Daily Wrap-up

Daily Wrap-up

Daily Wrap-up Resources rebound for higher TSX
The Toronto Stock Exchange’s main index advanced Tuesday as resources stocks rebounded from lower prices in the previous session. Oil prices reversed their downward trajectory as signs of growing demand were balanced against the supply glut. Wall Street also gained initially despite higher bond yields. Greece was the main concern in Europe with the likelihood still high for a default on its loan repayment due Friday. European markets closed lower. Asian markets were also lower although Shanghai ended in positive territory.
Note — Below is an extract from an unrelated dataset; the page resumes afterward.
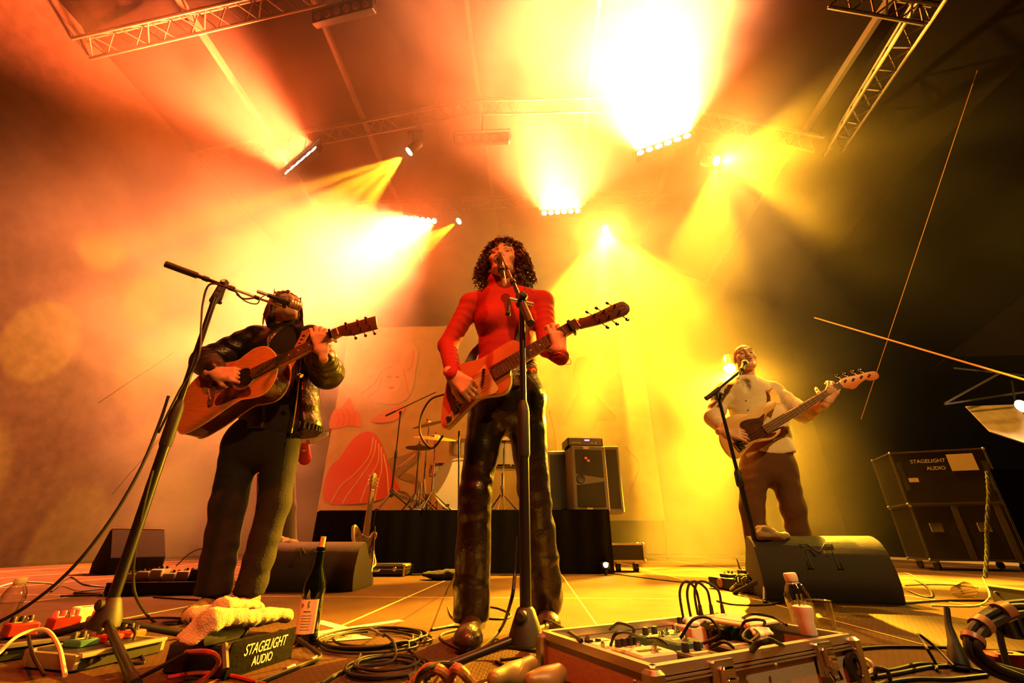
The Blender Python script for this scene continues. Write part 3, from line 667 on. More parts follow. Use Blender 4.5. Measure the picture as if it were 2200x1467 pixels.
ge.body([(395, 1085), (412, 1112), (360, 1200), (285, 1300), (255, 1322), (243, 1305), (300, 1200), (360, 1120)], .0, .003, 'guard', 'control_plate', n=2, bevel=.0006)
ge.neck(ge.l((570, 965))[0], .028, .0215, .011, 'rosewood', 'maple', 19)
for a, b in (((496, 1045), (512, 935)), ((312, 1140), (338, 1090))):
    p, q = ge.l(a), ge.l(b); t = MB(); t.cyl(ge.w(*p, .006), ge.w(*q, .006), .0065, 10); t.build('pickup', 'chrome', ge.root)
t = MB(); p = ge.l((322, 1115)); t.box(ge.w(*p, .005), (.022, .046, .012), ge.R(), bev=.003); t.build('bridge', 'chrome', ge.root)
for q in ((320, 1222), (273, 1275)):
    p = ge.l(q); t = MB(); t.lathe(ge.w(*p, .003), [(.012, 0), (.012, .004), (.0095, .008), (.009, .016), (.007, .018)], ge.n, 14); t.build('knob', 'black', ge.root)
p = ge.l((362, 1165)); t = MB(); t.cyl(ge.w(*p, .003), ge.w(p[0]-.012, p[1]-.01, .018), .0028, 6); t.ell(ge.w(p[0]-.013, p[1]-.011, .019), .005); t.build('switch', 'black', ge.root)
ge.strings(6, .0, .026, .018, .014, .0135)
hs = [(1160, 590), (1200, 582), (1300, 540), (1440, 475), (1490, 490), (1507, 515), (1495, 556), (1400, 592), (1300, 627), (1200, 650), (1165, 655)]
ge.body(hs, -.006, .008, 'headwood', 'headstock', n=3, bevel=.002)
for q, d in (((1300, 605), (.012, -.032)), ((1365, 582), (.012, -.032)), ((1435, 552), (.012, -.032)), ((1265, 572), (-.010, .03)), ((1330, 545), (-.010, .03)), ((1405, 510), (-.010, .03))): ge.tuner(ge.l(q), d, .010, big=1.0)
sq = [(1240, 585), (1270, 560), (1300, 572), (1320, 548), (1345, 560), (1365, 535), (1395, 545), (1415, 520), (1440, 505), (1470, 500), (1478, 520), (1450, 535), (1425, 530)]
t = MB(); t.tube([ge.w(*ge.l(q), .0085) for q in sq], .0011, 5); t.build('headstock_logo', 'gold', ge.root)
t = MB(); p = (ge.L-.03, 0); t.box(ge.w(*p, .016), (.014, .056, .012), ge.R(), bev=.003); t.box(ge.w(p[0], .0, -.02), (.012, .05, .01), ge.R(), bev=.003); t.box(ge.w(p[0], -.030, -.002), (.012, .008, .046), ge.R(), bev=.002); t.build('capo', 'black', ge.root)
# ---- left: acoustic guitar
YL = 2.25
ga = Guitar('acoustic guitar with honey brown top and pale binding of the leather jacket player', P(457, 846, YL-.30), P(727, 712, YL-.36), V((.05, -1, .05)), z1)
out_a = [(122, 1230), (112, 1180), (150, 1080), (215, 970), (290, 890), (390, 830), (480, 800), (570, 780), (630, 735), (700, 690), (770, 682), (820, 715), (850, 770), (850, 850), (830, 920), (790, 985), (730, 1030), (660, 1048), (590, 1060), (520, 1100), (440, 1155), (360, 1210), (270, 1265), (195, 1300), (150, 1295)]
ga.body(out_a, -.112, -.003, 'mahogany', n=3, bevel=.003)
ga.body(out_a, -.003, .0, 'spruce', 'soundboard', n=3, bevel=.001)
oa = ga.out(out_a, 3)
for z_ in (-.003, -.110):
    t = MB(); t.tube([ga.w(x*1.001, y*1.001, z_) for x, y in oa], .0034, 6, closed=True); t.build('binding', 'binding', ga.root)
cx, cy_ = ga.l((612, 905)); rs = .052
t = MB(); t.cyl(ga.w(cx, cy_, -.001), ga.w(cx, cy_, .0012), rs, 28); t.build('sound_hole', 'black', ga.root)  # black disc standing in for the shade inside the hole
for r_ in (rs+.002, rs+.009):
    t = MB(); t.tube([ga.w(cx+r_*math.cos(a*PI/16), cy_+r_*math.sin(a*PI/16), .0008) for a in range(32)], .0015, 5, closed=True); t.build('rosette', 'binding', ga.root)
ga.body([(560, 955), (640, 960), (665, 1000), (650, 1030), (560, 1050), (480, 1085), (420, 1100), (408, 1070), (450, 1010), (510, 965)], .0, .0018, 'tortoise', 'pickguard', n=3, bevel=.0)
ga.body([(400, 945), (418, 955), (405, 1030), (392, 1095), (368, 1102), (362, 1075), (382, 1000)], .0, .009, 'rosewood', 'bridge', n=2, bevel=.001)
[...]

The S&P/TSX Composite Index closed up 30.61 (0.20 per cent)

The NYSE closed lower

Oil is trending higher (Brent $65.63, WTI $61.34 at 4.25pm)

Gold is trending higher

The loonie is valued at U$0.8057 (at 4.25pm)
 
Microsoft to invest in new Canadian data centres
As cloud computing grows Microsoft has recognized the need for local data centres due to the demands of its clients. To that end it announced Tuesday that it is building two new Canadian facilities, in Quebec and Toronto. CBC reports that according to tech consultancy IDC Canadian firms will spend $2.5 billion on cloud computing this year and Toronto mayor John Tory says that 14,000 jobs in the city are connected to the burgeoning sector.
 
Air Canada forecasts improving financials
Key financial metrics have been revised upwards by Air Canada having made significant progress since issuing targets in 2013. The airline said Tuesday that invested capital should see between 13 and 16 per cent growth by 2018 with EBIDTAR increasing by 15 to 18 per cent. The company will make cost savings and has opted out of the federal pension plan arrangement, which it expects to free up more than $1 billion.
 
Locked into a three-year wireless contract? Rules change tomorrow
New rules introduced by the CRTC for new wireless contracts are expanded to all contracts Wednesday. The rules mean that customers locked into three-year contracts can break them after two years without the large penalty that has been the case previously. Those who took out a contact before June 2013 will now be able to break free in search of a better deal. Those in contracts shorter than two years will still have to pay a penalty but CRTC rules mean those charges are limited and should be fair.
 
Demand for autos means shorter shut-down
The traditional shut down of auto manufacturing plants will be shorter this year as demand is soaring. For the third year in a row Ford’s plant in Oakville, Ontario will close for just one week instead of two and Chrysler has scrapped the summer shutdown at its US and Mexican plants.